#### Given instruction
Only the lines from the line containing "Write the bpy" to the line containing "EXPOSURE = -0.20", with both of those lines, are to be repeated exactly. Leave the images out.

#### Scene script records

════════

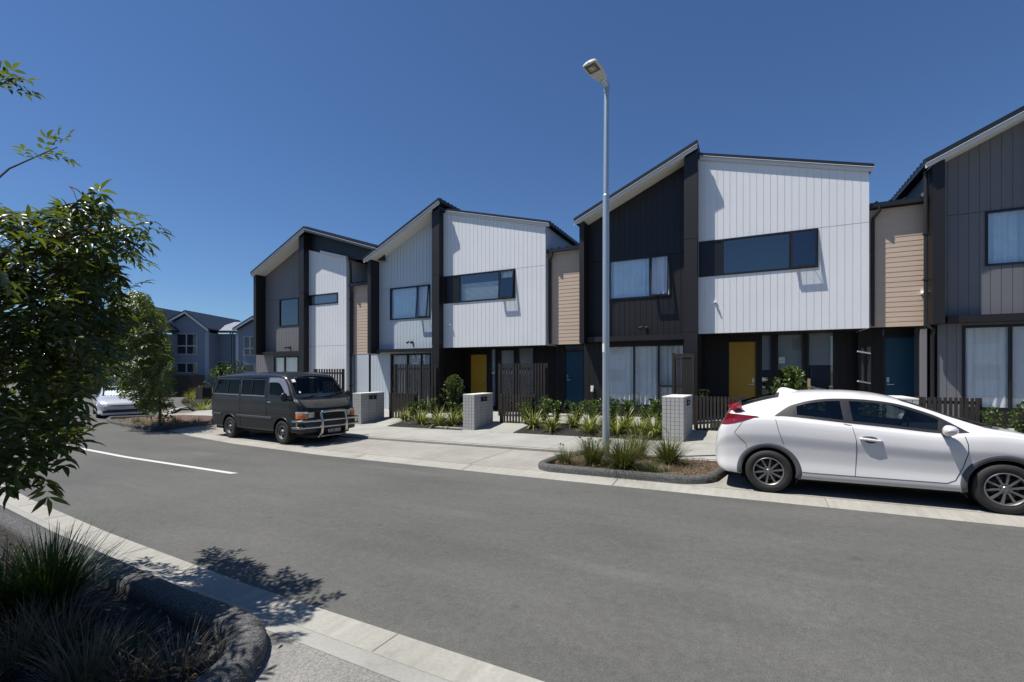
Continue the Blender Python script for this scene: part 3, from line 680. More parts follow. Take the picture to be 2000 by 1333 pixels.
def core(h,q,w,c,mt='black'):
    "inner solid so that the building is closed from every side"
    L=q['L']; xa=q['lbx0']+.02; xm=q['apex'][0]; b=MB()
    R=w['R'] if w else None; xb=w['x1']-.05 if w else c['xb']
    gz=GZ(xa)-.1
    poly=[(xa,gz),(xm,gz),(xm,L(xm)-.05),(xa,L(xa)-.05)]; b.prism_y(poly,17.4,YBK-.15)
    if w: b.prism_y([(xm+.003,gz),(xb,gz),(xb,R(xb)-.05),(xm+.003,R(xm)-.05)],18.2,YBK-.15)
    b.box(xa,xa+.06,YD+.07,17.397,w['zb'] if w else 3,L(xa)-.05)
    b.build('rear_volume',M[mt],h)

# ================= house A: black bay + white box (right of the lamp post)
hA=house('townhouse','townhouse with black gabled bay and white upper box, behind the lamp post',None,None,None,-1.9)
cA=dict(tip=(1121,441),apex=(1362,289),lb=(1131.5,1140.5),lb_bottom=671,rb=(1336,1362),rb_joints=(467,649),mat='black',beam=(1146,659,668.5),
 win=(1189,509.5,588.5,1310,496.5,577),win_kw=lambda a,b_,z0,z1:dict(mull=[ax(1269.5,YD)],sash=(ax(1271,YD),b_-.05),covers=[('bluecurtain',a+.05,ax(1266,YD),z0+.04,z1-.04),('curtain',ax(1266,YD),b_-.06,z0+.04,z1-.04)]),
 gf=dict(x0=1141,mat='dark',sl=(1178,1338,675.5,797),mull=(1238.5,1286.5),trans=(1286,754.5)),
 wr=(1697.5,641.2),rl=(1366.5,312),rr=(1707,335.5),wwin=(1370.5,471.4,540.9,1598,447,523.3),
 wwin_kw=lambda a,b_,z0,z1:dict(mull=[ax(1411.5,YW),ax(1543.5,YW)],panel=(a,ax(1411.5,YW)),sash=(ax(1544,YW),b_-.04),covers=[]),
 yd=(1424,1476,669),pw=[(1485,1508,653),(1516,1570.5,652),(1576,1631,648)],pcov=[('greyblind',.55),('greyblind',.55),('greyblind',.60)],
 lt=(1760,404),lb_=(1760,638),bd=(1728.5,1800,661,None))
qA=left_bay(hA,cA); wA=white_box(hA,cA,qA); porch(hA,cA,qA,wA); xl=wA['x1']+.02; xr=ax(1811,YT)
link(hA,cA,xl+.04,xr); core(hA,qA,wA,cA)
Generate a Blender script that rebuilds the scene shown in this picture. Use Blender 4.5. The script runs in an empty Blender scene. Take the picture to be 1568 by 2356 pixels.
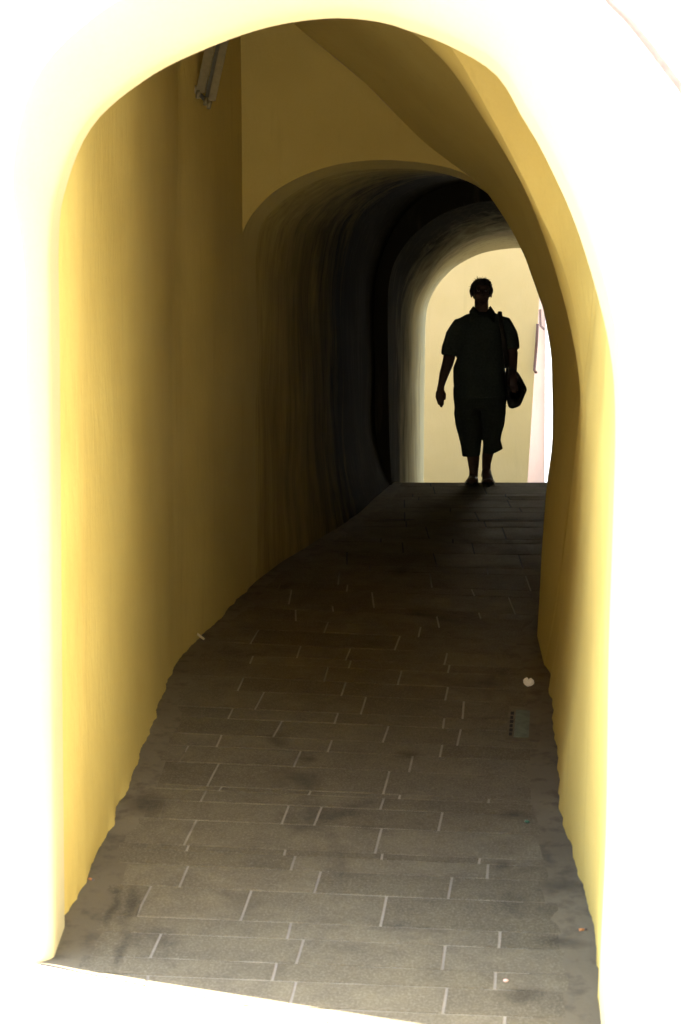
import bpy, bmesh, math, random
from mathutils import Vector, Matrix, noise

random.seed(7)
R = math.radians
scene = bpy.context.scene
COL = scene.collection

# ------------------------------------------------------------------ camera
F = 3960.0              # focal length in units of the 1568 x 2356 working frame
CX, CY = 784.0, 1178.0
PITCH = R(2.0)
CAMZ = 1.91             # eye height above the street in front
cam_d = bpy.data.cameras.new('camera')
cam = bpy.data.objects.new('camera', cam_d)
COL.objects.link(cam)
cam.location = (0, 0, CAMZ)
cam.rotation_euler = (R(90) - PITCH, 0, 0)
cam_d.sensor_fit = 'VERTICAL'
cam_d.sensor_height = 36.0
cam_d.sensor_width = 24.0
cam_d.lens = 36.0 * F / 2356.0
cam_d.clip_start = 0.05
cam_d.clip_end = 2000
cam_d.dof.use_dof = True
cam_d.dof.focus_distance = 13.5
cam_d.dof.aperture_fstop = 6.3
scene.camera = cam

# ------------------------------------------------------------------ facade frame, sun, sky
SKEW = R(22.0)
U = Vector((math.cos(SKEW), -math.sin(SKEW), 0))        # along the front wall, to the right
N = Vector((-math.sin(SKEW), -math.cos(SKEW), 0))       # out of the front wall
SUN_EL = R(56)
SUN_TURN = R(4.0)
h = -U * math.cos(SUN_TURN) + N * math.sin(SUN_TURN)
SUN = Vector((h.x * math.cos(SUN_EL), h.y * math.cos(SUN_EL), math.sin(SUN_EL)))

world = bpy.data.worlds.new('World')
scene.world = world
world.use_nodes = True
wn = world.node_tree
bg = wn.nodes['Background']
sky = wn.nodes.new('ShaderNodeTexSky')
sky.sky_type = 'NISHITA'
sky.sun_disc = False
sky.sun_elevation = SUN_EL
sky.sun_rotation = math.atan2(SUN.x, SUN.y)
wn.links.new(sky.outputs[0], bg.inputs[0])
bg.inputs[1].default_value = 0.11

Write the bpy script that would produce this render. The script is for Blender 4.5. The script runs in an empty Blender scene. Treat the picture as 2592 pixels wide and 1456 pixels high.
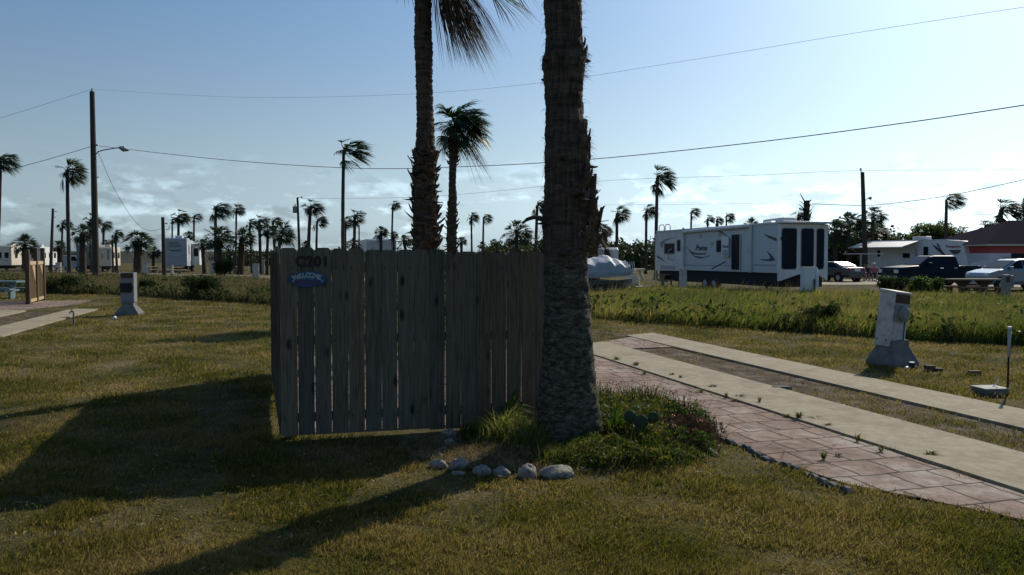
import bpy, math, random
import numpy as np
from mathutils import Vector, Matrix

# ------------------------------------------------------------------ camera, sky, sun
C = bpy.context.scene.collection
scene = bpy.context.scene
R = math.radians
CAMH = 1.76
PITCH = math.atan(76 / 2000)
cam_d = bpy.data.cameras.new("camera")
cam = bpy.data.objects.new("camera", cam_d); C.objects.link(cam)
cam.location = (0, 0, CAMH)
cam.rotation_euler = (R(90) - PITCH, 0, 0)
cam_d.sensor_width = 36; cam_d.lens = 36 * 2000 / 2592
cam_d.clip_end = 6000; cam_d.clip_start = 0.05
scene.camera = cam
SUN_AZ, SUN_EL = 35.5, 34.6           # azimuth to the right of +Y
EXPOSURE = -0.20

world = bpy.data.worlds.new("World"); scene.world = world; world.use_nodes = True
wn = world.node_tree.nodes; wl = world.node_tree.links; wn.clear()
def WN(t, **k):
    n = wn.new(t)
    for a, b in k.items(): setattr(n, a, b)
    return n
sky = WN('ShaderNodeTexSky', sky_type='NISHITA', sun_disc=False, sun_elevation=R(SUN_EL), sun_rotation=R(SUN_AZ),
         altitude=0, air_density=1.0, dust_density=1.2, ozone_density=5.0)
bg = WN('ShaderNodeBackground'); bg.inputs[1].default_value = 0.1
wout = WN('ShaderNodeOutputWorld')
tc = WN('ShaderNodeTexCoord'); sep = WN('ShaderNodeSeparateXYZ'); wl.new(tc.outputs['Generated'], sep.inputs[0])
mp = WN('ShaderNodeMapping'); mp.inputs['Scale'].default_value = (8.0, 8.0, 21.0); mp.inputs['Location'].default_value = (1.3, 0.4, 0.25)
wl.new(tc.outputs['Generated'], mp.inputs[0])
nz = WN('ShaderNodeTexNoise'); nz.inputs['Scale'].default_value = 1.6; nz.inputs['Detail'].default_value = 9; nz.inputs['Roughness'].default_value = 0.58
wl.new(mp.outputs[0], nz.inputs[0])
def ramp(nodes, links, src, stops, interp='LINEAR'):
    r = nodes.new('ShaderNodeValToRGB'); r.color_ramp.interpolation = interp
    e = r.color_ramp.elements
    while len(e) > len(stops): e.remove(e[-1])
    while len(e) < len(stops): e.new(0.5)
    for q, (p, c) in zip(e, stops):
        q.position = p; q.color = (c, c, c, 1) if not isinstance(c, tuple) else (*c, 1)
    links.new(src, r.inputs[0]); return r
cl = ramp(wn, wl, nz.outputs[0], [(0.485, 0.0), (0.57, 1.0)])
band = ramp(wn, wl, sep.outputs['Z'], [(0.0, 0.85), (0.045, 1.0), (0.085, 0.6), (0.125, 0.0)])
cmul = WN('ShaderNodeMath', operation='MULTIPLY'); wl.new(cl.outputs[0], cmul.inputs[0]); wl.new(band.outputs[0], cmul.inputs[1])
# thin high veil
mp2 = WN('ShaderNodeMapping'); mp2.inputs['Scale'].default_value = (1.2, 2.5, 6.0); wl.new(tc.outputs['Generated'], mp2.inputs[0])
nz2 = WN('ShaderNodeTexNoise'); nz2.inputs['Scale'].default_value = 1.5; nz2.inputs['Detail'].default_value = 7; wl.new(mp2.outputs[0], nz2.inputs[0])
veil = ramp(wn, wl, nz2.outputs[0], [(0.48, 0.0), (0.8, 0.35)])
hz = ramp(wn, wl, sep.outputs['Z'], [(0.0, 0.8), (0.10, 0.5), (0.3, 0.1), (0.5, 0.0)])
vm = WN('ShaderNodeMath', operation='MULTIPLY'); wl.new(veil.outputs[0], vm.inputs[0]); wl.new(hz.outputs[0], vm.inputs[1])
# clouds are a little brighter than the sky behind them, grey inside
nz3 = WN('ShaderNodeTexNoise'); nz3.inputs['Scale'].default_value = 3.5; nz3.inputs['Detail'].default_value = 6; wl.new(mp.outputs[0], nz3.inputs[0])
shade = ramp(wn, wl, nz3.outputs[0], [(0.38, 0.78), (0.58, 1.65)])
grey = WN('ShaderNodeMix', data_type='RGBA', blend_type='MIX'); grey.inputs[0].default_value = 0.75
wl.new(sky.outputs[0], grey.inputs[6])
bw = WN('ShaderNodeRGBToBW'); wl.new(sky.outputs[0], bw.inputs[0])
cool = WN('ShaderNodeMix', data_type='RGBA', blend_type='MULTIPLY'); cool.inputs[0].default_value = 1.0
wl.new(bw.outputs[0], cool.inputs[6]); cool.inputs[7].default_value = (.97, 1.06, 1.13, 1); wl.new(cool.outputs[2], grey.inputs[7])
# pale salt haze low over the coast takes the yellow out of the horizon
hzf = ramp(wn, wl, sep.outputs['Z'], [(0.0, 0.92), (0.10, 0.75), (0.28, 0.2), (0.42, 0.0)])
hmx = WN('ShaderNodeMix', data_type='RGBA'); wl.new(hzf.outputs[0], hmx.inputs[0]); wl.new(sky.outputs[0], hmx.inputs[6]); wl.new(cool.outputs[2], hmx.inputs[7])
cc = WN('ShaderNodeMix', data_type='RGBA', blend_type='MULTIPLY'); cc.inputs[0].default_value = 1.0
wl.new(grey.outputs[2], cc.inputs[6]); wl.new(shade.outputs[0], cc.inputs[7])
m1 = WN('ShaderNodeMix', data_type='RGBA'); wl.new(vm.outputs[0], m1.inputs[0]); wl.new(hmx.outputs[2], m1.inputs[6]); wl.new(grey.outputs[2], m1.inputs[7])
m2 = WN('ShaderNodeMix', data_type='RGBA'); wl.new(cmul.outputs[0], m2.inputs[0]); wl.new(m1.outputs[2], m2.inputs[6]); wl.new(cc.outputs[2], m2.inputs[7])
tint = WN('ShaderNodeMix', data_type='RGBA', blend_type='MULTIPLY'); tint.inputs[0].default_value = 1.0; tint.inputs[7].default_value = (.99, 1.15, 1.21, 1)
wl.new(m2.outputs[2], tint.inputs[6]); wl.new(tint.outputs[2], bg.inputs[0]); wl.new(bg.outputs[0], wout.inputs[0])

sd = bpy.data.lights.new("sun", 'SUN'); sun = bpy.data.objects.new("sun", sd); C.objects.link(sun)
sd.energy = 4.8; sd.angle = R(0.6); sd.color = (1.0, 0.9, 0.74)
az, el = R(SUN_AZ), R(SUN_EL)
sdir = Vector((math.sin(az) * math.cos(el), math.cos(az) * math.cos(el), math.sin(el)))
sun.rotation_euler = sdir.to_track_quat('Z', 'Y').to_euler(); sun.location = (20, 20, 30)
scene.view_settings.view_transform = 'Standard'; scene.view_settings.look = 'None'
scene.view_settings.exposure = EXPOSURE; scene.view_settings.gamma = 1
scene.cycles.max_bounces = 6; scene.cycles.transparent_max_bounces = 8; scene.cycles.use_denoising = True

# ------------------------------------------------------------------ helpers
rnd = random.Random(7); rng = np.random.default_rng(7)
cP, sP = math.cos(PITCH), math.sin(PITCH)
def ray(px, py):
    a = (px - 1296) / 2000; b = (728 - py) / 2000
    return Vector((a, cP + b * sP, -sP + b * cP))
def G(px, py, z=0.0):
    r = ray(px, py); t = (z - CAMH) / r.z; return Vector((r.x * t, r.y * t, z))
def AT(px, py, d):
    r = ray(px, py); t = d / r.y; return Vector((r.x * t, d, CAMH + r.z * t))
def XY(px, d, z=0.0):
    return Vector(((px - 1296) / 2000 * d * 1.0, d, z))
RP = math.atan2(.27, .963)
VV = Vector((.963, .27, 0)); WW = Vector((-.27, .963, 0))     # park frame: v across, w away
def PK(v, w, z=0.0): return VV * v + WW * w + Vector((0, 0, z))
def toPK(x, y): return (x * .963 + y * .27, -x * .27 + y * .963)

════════

#### Answer to the problem
Write the bpy script that would produce this render. The script is for Blender 4.5. The script runs in an empty Blender scene. Treat the picture as 2592 pixels wide and 1456 pixels high.
import bpy, math, random
import numpy as np
from mathutils import Vector, Matrix

# ------------------------------------------------------------------ camera, sky, sun
C = bpy.context.scene.collection
scene = bpy.context.scene
R = math.radians
CAMH = 1.76
PITCH = math.atan(76 / 2000)
cam_d = bpy.data.cameras.new("camera")
cam = bpy.data.objects.new("camera", cam_d); C.objects.link(cam)
cam.location = (0, 0, CAMH)
cam.rotation_euler = (R(90) - PITCH, 0, 0)
cam_d.sensor_width = 36; cam_d.lens = 36 * 2000 / 2592
cam_d.clip_end = 6000; cam_d.clip_start = 0.05
scene.camera = cam
SUN_AZ, SUN_EL = 35.5, 34.6           # azimuth to the right of +Y
EXPOSURE = -0.20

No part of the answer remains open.